Beyond the Math: What Does Affordability Really Mean?
The Correlation Between the 28% and 36% Rules
While our calculator helps you find a monthly payment, lenders look at two specific numbers to decide your risk level. The first is the 28% rule, which focuses strictly on your housing costs. This includes your mortgage, taxes, and insurance. The second is the 36% rule, which represents your total debt. This includes your housing payment plus all other monthly obligations like car loans, student debt, and credit card payments.+2
The gap between these two numbers is 8%. This 8% is the “safety zone” lenders want to see for your non-housing expenses. If your other debts are higher than 8% of your income, you may find that you cannot actually afford a house at the 28% level. In that case, the lender will often lower your maximum home budget to ensure your total debt stays under the 36% cap.
Factor in the Phantom Costs
The Affordability Estimate above covers your mortgage, but it is important to leave breathing room for costs that do not show up on a bank statement.
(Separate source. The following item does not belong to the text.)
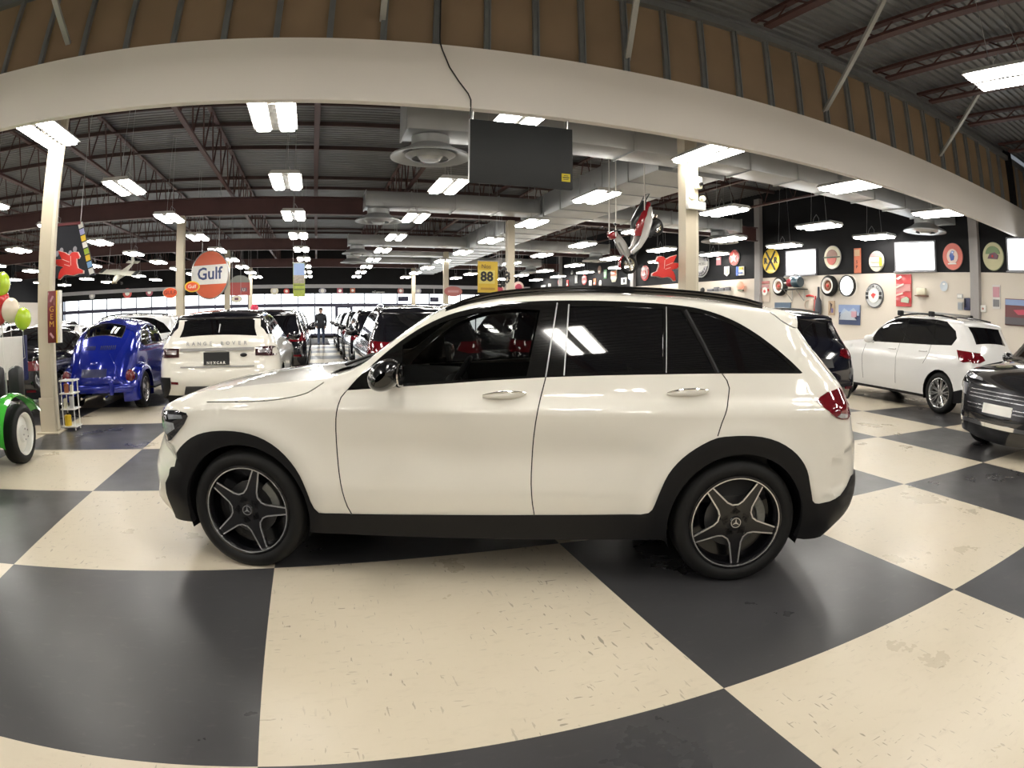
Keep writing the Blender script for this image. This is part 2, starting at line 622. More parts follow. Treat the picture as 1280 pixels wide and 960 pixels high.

You should consider these three common expenses:
- Maintenance: A solid rule of thumb is to set aside 1% of the home’s value annually for repairs.
- Utility Shifts: Moving from an apartment to a house can often double or even triple your heating and cooling costs.
- Lifestyle Inflation: You may find yourself needing new furniture, a lawnmower, or a fence for the dog shortly after moving in.
Why Max Approval is Not Your Budget
Just because a bank is willing to lend you $500,000 does not mean you should spend that much. Our calculator allows you to play with the numbers until you find your “Sleep Well at Night” figure. This is the payment that lets you keep contributing to your retirement and taking vacations without constant financial stress.